Important chunks of David Steckel's life gathered around the 65-inch, high-definition television in the family room of Curt and Ellen Steckel on Monday night. The grade-school coach's wife, and childhood friends who remembered a bamboo-shoot skinny kid saying he was going to play in the National Hockey League no matter what.

When the pride of West Bend, Wis., deflected the puck into the net in overtime of Game 6 of the Eastern Conference semifinals, pandemonium naturally consumed the dozen euphoric souls in his parents' family room.

The people who saw him put on his first pair of skates -- yes, figure skates -- at 2 years old. Who watched him play his first hockey on outdoor ice before making treks to Waupun and Beaver Dam as he got older and better, and then to Chicago and Detroit in grade school, where the U.S. junior national coaches saw him play and the dream began to morph into something tangible.

On to Ohio State, where he starred for four years, and three years of minor league dues.

Those wartime ration soap bars at Holiday Inns. Six- and seven-hour bus rides.

He ended up in Manchester, N.H., where his coach, Bruce Boudreau, began to develop real affection for a player he knew wasn't the best skater but was so determined to do anything he could to play in the NHL.

Winning faceoffs, because that's what the Team USA coaches told Steckel could help him stay on the ice at the end of a game. Checking the other team's center.
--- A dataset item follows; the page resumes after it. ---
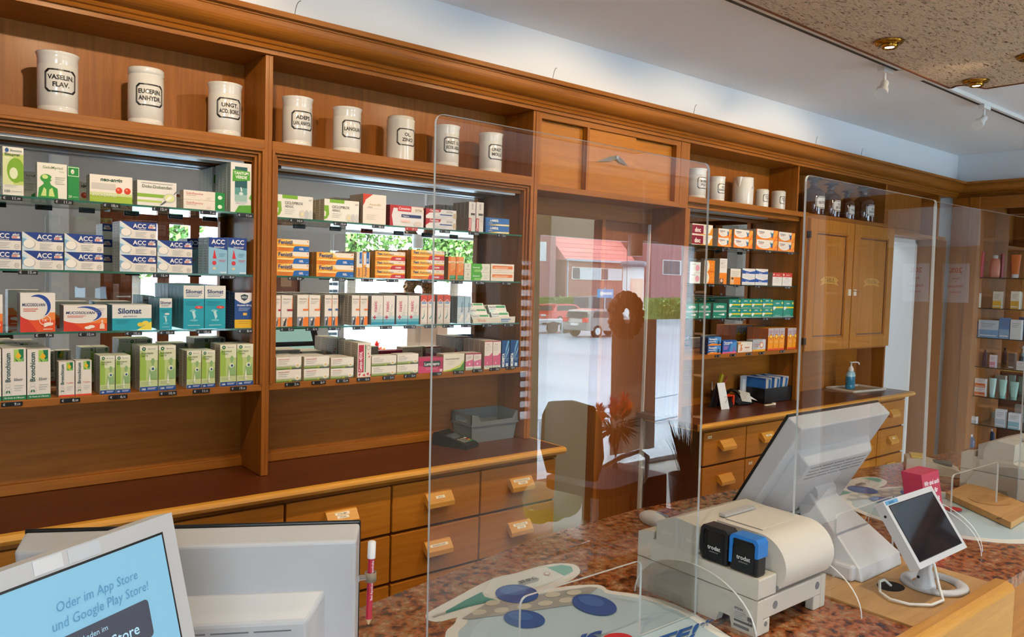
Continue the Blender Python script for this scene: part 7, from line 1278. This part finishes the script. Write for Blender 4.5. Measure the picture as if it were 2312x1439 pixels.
skin(fQ, 430, 508, 125, 290, RZ[2], 'box', '#3c4c84', '#2c3c70', 'square navy carton')
skin(fQ, 515, 735, 112, 300, RZ[2], 'box', '#c8d4e0', '#7fa8cc', 'wide pale blue carton')
skin(fQ, 740, 850, 80, 305, RZ[2], 'box', '#5c84b4', '#8cacc8', 'medium blue carton')
skin(fQ, 860, 978, 108, 322, RZ[2], 'box', '#e0e6e4', '#dfe4e0', 'tall white carton with oval emblem')
skin(fQ, 548, 608, 432, 615, RZ[3], 'bottle', '#5c4450', '#3c2c38', 'dark plum bottle')
skin(fQ, 637, 700, 503, 640, RZ[3], 'box', '#e4d4d8', '#d8909c', 'small pink and white carton')
skin(fQ, 838, 905, 482, 655, RZ[3], 'box', '#5c4c44', '#6c5c54', 'slim dark brown carton')
skin(fQ, 932, 1017, 567, 662, RZ[3], 'box', '#e0dcd8', '#d0ccc8', 'small plain white carton')
skin(fQ, 327, 462, 835, 935, RZ[4], 'box', '#e4dcd8', '#d8743c', 'flat white and orange carton at far left')
skin(fQ, 475, 590, 752, 940, RZ[4], 'box', '#e4dcd8', '#d8743c', 'flat white and orange carton of the pair', 2)
skin(fQ, 615, 700, 752, 958, RZ[4], 'tube', '#bfe0dc', '#9cc8c4', 'pale aqua tube, left of three,')
skin(fQ, 722, 815, 757, 960, RZ[4], 'tube', '#a8d8cc', '#8cc0b8', 'aqua tube, middle of three,')
skin(fQ, 842, 945, 767, 962, RZ[4], 'tube', '#9ccfc4', '#84b8b0', 'aqua tube, right of three,')
skin(fQ, 372, 500, 1107, 1178, RZ[5], 'box', '#dfe4e8', '#a8c0cc', 'flat white carton')
skin(fQ, 697, 805, 1068, 1262, RZ[5], 'box', '#e0e2e6', '#b4c4d0', 'upright white and grey carton')
skin(fQ, 838, 960, 1103, 1278, RZ[5], 'box', '#e0e4e8', '#88c0cc', 'upright white and aqua carton')
skin(fQ, 362, 478, 1252, 1425, .4, 'bottle', '#2c5488', '#d8dce4', 'blue lotion bottle')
Penalty-killing, using his pterodactyl wingspan to poke away pucks when the other team's best offensive players had one-man and sometimes two-man advantages -- anything to stick with the big club.

"The dark side of hockey," Brooks Laich, also his teammate in Hershey, was saying yesterday, the morning after Steckel's goal made practice and a Game 7 tonight at Verizon Center possible. "Everyone wants to score goals, but you need guys like Stecks to do the other things. So to see him get one, well, you're just so glad."

Boudreau, as much Steckel's rabbi as his coach in the NHL, told General Manager George McPhee not to just take a flyer on him when Steckel wasn't re-signed by the club. "I told him he will play [in the NHL] and he'd be a good sign."

"Just to see the look on his face was very rewarding," Boudreau said yesterday. "I know his parents very well and they must have been excited for him."

On the surface, they have nothing in common. Steckel is 6 feet 5, a long, sinewy band of muscle and bone. Boudreau is 5-9, several pounds past his playing weight. He was much better than the Crash Davis of minor league hockey -- a scorer of great renown.

But in Steckel, Boudreau sees a bit of himself -- the part he would go back and change if he could, the part that didn't use every minute of every day to ensure that his best NHL season in a 20-year career of call-ups amounted to more than just 10 goals and 14 assists in 39 games.